Adding Color and Fragrance
Don't forget the flowers and herbs to assist your garden in every way important to growing plants: beneficial pollinators; pest prevention and all around well-being.
Plant marigolds, cosmos and petunias with abandon. Throughout the season, crush the marigold dried flower heads and spread them around liberally. It's a natural insecticide.
Plant borage for the attraction of bees with season-long blue or white flowering. But be careful, it gets big and floppy in hot weather, so put it on a border or with a companion to hold it up. Plant marjoram, basil, parsley and thyme for eating and some flowering to improve vigor, flavor and vitality of the garden. Plant chamomile anywhere you choose, as it benefits all plants and a tea made of its flowers soaked in clean water for one to two days will aid any ailing plant, stop damping off of seedlings and provide a general tonic.
Last But Not Least: Don’t Forget The Foundation
That should give you a good start, assuming you are starting with reasonably clean and healthy soil. If you aren't sure, use a container garden approach and make your own soil from organic compost, coir, vermiculite, aged manure, or whatever mix you choose.
Should you decide to plant a garden in the ground, add generous amounts of organic matter, compost, rock dust, aged manures or whatever is most easily and inexpensively available.
To keep it really simple, get a few 3 to 5 cubic feet of organic compost in bags, lay down heavy cardboard over un-chemically treated lawn, lay the bag on top, laid out flat, cut the top open with a one inch perimeter of plastic around the top and plant directly into the bag. Cut X shaped holes beneath young plants planted or straight lines under rows of seed.
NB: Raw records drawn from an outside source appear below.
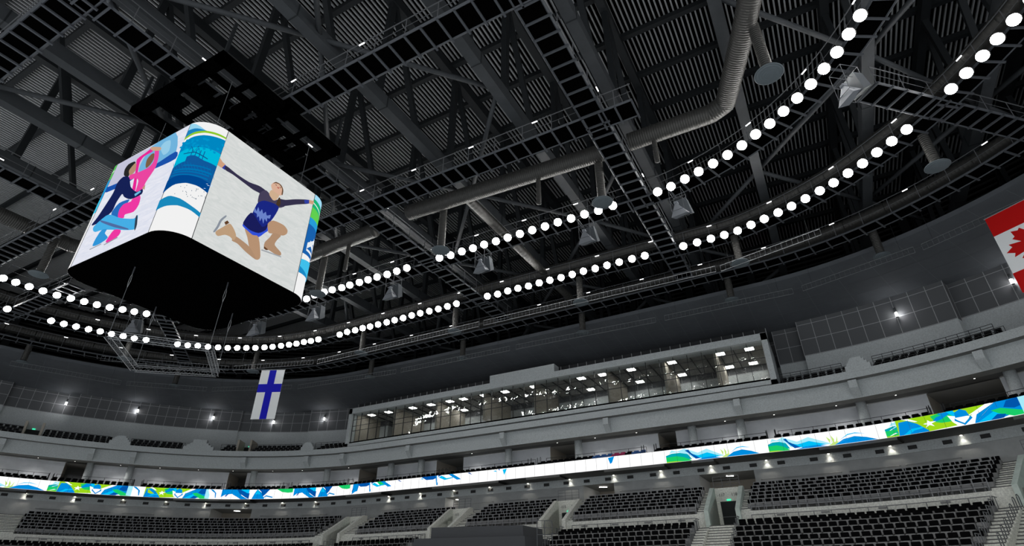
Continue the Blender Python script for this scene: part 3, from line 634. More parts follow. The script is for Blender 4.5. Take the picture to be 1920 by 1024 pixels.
LB = [((0.1, 0.6, 0.1), [0.0, 0.0], [0.16, 0.16], 0, 1), ((0.6, 0.85, 0.6), [0.08, 0.06], [0.10, 0.08], 0, 1), ((0.02, 0.33, 0.68), [0.16, 0.16], [0.40, 0.40], 0, 1), ((0.05, 0.55, 0.8), [0.36, 0.36], [0.50, 0.50], 0, 1)]
corner_panel(SX0+SR, SY0+SR, 180, LB, 'rounded corner panel with a green top at the left edge')
for (x, y) in ((-18.95, 9.02), (-19.0, 13.55), (-23.85, 9.15), (-23.9, 13.6)):
    b = MB(); b.tube([L((x, y, SZ1)), L((x, y, 19.55))], 0.011, 'lattice_dim', 6); b.build('suspension_cable', e)
# black rigging platform above it
e = empty('rigging_platform', (-21.3, 11.3, 19.5), 'flat black steel rigging platform with rectangular openings above the scoreboard', 'rigging platform')
b = MB()
x0, x1, y0, y1 = -3.3, 3.2, -3.45, 3.45
for (a, c, d, f) in ((x0, x1, y0, y0+.5), (x0, x1, y1-.5, y1), (x0, x0+.5, y0, y1), (x1-.5, x1, y0, y1), (-1.75, -1.6, y0, y1), (0.0, 0.55, y0, y1), (1.75, 1.9, y0, y1), (-1.7, x1, -1.85, -1.7), (-1.7, x1, -0.15, 0.15), (-1.7, x1, 1.5, 1.65)):
    b.box(a, c, d, f, 0, 0.35, 'black')
b.build('frame', e)
b = MB()
for k, (a, c, d, f) in enumerate(((-1.5, -.6, -3, -2.3), (.8, 1.5, -1.2, -.6), (.8, 1.6, .7, 1.2), (-1.5, -.6, .6, 1.2), (-2.7, -2.2, -1.3, -.6), (2, 2.5, -1.1, -.2), (.8, 1.5, 2.1, 2.7), (-1.5, -.6, 2, 2.5))):
    b = MB(); b.box(a, c, d, f, 0.12, 0.3, 'black'); b.build('motor_box', e)
b = MB()
for (a, d) in ((x0+.2, y0+.2), (x1-.2, y0+.2), (x0+.2, y1-.2), (x1-.2, y1-.2)): b = MB(); b.beam((a, d, .3), (a, d, 2.4), .12, .12, 'steel_darker'); b.build('hanger', e)
# ------------------------------------------------------------------ lattice trusses
def lattice(b, p, q, wd, m, r=0.022, bay=0.35, m2=None):
    d = [q[k]-p[k] for k in range(3)]; Lg = sqrt(sum(t*t for t in d)); u = (d[0]/Lg, d[1]/Lg); nx, ny = -u[1], u[0]
    offs = [(a*wd/2, c*wd/2) for a in (-1, 1) for c in (-1, 1)]
    def pt(t, o): return (p[0]+d[0]*t+nx*o[0], p[1]+d[1]*t+ny*o[0], p[2]+d[2]*t+o[1])
    for o in offs: b.beam(pt(0, o), pt(1, o), r*1.6, r*1.6, m)
    n_ = max(2, int(Lg/bay))
    for i in range(n_):
        t0, t1 = i/n_, (i+1)/n_
        for (o1, o2) in ((offs[0], offs[1]), (offs[2], offs[3]), (offs[0], offs[2]), (offs[1], offs[3])):
            if i % 2: o1, o2 = o2, o1
            b.beam(pt(t0, o1), pt(t1, o2), r*.75, r*.75, m2 or m)
ct = (-22.0, 11.6, 8.2)
e = empty('hanging_truss', ct, 'small square aluminium lattice truss hanging below the scoreboard', 'lighting truss')
cs = [(-21.75, 9.3), (-19.65, 11.85), (-21.95, 13.85), (-24.35, 11.8)]
for k in range(4):
    p, q = cs[k], cs[(k+1) % 4]; b = MB(); lattice(b, (p[0]-ct[0], p[1]-ct[1], 0), (q[0]-ct[0], q[1]-ct[1], 0), 0.22, 'alu', 0.0095, 0.14, 'lattice_dim'); b.build('truss_side', e)
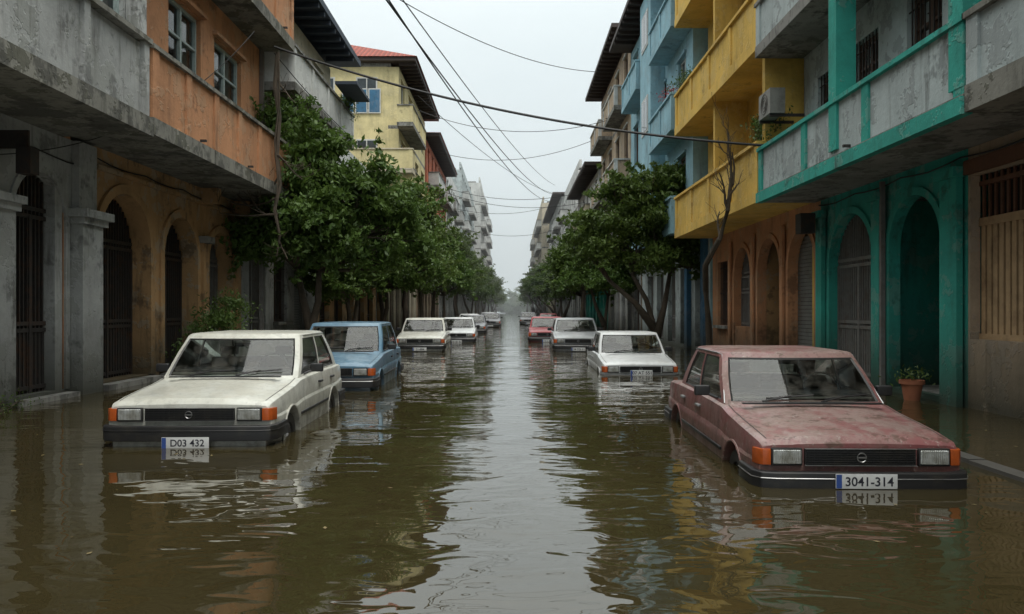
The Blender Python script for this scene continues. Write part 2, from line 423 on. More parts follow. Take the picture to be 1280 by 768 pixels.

Everything listed in the article has been grown by us successfully using this method and more when we were in the unfortunate situation of having very little space and no lead time to build soil.
No matter what path you take, remember that the real power and beauty and energy of growing your own food is the reconnection to nature and to life it provides to your soul. When you put your hands in the soil and produce living plants and food for your table there is some powerful and important re-connection to life itself which, it may turn out, is what is calling all of us to take on the challenge in the first place.